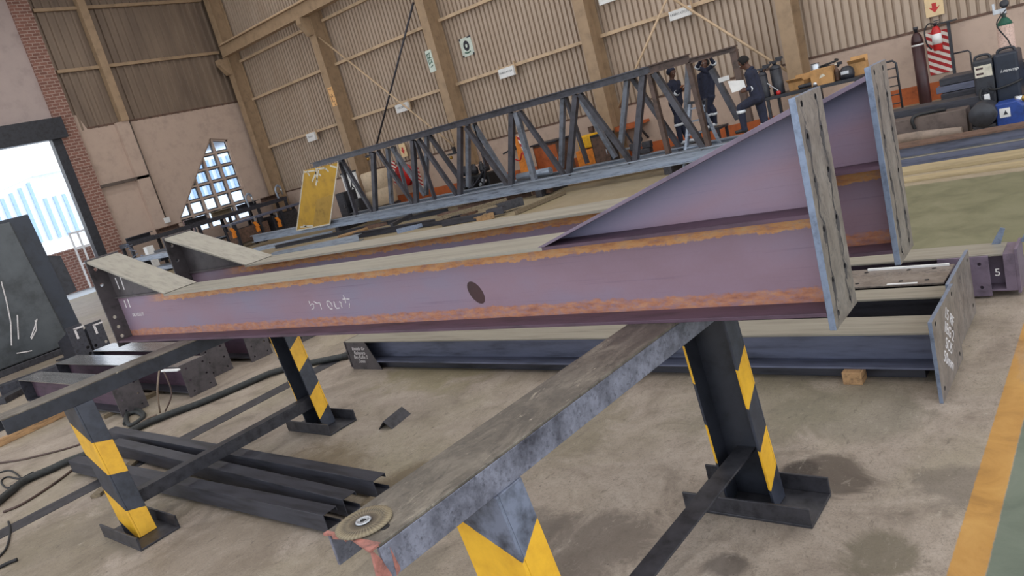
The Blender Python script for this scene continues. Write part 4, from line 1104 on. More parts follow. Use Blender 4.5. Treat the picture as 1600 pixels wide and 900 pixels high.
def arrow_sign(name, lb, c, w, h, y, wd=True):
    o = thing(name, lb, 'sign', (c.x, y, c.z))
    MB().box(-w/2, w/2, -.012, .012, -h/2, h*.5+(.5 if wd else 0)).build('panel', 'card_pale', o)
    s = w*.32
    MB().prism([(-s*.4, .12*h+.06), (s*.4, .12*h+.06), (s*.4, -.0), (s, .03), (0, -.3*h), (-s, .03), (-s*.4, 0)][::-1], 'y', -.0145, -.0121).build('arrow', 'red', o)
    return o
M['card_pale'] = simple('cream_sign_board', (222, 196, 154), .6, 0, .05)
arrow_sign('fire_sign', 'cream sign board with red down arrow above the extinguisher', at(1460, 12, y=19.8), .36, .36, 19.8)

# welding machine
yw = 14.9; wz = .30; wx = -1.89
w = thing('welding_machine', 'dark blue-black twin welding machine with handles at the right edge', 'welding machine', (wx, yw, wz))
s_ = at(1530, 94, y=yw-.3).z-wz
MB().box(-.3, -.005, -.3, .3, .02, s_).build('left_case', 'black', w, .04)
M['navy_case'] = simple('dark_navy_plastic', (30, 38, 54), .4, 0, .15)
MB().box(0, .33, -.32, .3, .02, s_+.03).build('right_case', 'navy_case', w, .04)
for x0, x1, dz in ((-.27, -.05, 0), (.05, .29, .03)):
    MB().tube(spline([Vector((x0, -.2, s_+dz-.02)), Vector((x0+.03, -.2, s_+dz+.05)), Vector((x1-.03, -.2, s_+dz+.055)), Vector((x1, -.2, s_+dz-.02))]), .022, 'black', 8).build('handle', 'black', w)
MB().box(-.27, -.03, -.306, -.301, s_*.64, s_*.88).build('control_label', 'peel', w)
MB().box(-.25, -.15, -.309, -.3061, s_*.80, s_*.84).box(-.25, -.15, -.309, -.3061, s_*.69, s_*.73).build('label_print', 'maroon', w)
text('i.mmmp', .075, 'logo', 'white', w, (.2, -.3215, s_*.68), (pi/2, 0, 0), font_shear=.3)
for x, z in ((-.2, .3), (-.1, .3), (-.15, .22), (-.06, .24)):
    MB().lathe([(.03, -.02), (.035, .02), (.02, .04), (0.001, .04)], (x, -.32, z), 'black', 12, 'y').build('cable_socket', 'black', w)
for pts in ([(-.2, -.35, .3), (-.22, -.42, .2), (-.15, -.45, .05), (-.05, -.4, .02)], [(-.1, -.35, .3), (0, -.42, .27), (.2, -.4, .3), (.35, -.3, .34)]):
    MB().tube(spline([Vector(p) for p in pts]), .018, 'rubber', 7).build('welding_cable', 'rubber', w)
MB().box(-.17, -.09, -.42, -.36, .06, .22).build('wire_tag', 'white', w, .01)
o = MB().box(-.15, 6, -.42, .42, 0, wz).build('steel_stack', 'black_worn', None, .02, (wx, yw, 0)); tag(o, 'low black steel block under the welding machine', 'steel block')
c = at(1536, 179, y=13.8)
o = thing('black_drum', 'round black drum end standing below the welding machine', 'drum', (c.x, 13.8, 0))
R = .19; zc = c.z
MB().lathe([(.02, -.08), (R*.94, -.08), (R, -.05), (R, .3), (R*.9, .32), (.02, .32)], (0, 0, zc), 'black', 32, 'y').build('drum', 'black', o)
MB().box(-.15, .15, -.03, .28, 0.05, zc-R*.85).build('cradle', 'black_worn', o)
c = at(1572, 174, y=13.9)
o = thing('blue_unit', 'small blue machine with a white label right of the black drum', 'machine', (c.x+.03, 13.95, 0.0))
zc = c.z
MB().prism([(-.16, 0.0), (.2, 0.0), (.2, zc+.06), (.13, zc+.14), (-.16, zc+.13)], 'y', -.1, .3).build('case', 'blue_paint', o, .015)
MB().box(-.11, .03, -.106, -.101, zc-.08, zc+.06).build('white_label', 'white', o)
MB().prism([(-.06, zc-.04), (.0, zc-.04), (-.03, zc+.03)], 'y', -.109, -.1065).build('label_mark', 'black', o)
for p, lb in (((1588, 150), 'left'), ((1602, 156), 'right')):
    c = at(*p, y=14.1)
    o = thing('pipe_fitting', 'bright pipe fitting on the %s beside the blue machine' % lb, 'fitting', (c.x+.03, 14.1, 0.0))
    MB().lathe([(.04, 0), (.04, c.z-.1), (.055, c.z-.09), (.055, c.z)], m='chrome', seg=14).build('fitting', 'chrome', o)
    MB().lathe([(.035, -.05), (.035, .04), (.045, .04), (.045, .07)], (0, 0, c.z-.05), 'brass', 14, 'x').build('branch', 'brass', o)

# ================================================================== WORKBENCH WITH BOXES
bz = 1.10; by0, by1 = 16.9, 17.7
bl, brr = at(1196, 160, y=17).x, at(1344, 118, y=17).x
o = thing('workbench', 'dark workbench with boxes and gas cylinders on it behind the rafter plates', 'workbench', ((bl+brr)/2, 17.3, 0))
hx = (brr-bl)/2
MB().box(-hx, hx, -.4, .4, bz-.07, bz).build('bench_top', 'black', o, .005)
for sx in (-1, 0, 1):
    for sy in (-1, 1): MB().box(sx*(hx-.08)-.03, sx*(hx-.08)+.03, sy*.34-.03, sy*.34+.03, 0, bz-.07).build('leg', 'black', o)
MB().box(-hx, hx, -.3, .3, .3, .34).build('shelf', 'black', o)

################

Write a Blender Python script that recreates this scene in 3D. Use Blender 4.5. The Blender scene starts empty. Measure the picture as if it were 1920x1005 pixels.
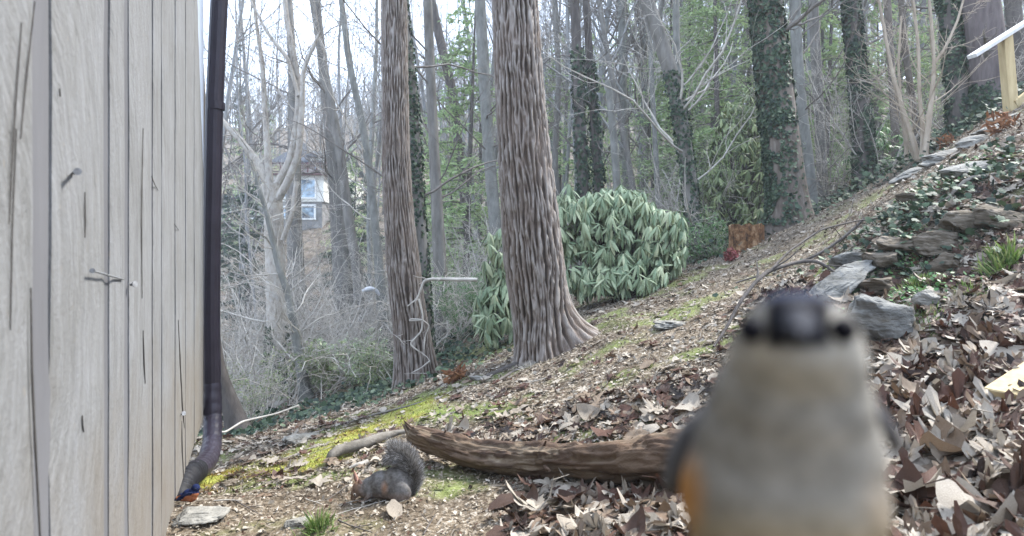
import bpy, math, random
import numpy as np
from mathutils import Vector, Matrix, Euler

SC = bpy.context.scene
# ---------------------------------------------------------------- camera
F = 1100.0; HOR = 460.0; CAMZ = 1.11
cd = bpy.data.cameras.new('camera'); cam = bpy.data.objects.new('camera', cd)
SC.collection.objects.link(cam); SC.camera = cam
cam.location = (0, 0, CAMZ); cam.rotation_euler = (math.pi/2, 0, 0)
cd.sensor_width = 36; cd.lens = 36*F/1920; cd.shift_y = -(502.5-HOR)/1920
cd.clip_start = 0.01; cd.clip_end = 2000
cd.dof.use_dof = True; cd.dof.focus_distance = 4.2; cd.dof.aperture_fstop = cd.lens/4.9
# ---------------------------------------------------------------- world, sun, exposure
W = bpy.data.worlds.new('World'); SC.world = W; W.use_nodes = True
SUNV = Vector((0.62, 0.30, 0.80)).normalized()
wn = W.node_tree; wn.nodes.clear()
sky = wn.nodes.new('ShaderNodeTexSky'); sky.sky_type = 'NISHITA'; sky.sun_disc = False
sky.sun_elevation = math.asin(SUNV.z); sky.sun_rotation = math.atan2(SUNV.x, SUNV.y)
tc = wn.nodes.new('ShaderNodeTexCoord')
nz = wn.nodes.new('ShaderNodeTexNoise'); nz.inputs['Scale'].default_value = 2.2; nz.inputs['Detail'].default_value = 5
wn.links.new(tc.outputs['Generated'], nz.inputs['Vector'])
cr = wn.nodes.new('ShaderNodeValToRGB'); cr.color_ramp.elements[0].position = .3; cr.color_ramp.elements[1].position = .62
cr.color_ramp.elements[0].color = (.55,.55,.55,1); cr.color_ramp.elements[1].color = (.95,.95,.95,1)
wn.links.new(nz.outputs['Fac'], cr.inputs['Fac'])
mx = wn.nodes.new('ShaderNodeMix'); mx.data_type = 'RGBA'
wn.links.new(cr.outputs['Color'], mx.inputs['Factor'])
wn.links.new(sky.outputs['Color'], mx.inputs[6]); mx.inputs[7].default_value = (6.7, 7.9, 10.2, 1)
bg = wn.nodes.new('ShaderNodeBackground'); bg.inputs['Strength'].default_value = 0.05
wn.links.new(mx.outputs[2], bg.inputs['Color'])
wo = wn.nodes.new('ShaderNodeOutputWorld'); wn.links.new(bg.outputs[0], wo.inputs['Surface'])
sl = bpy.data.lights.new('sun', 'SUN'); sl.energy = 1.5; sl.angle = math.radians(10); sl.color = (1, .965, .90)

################

→ **THE EXERCISE**
Give back, word for word, each line from the one containing "The Blender Python" down to the one containing "arrow_sign('fire_sign', 'cream sign", including those two lines.

→ **ANSWER TO THE PROBLEM**
The Blender Python script for this scene continues. Write part 4, from line 1104 on. More parts follow. Use Blender 4.5. Treat the picture as 1600 pixels wide and 900 pixels high.
def arrow_sign(name, lb, c, w, h, y, wd=True):
    o = thing(name, lb, 'sign', (c.x, y, c.z))
    MB().box(-w/2, w/2, -.012, .012, -h/2, h*.5+(.5 if wd else 0)).build('panel', 'card_pale', o)
    s = w*.32
    MB().prism([(-s*.4, .12*h+.06), (s*.4, .12*h+.06), (s*.4, -.0), (s, .03), (0, -.3*h), (-s, .03), (-s*.4, 0)][::-1], 'y', -.0145, -.0121).build('arrow', 'red', o)
    return o
M['card_pale'] = simple('cream_sign_board', (222, 196, 154), .6, 0, .05)
arrow_sign('fire_sign', 'cream sign board with red down arrow above the extinguisher', at(1460, 12, y=19.8), .36, .36, 19.8)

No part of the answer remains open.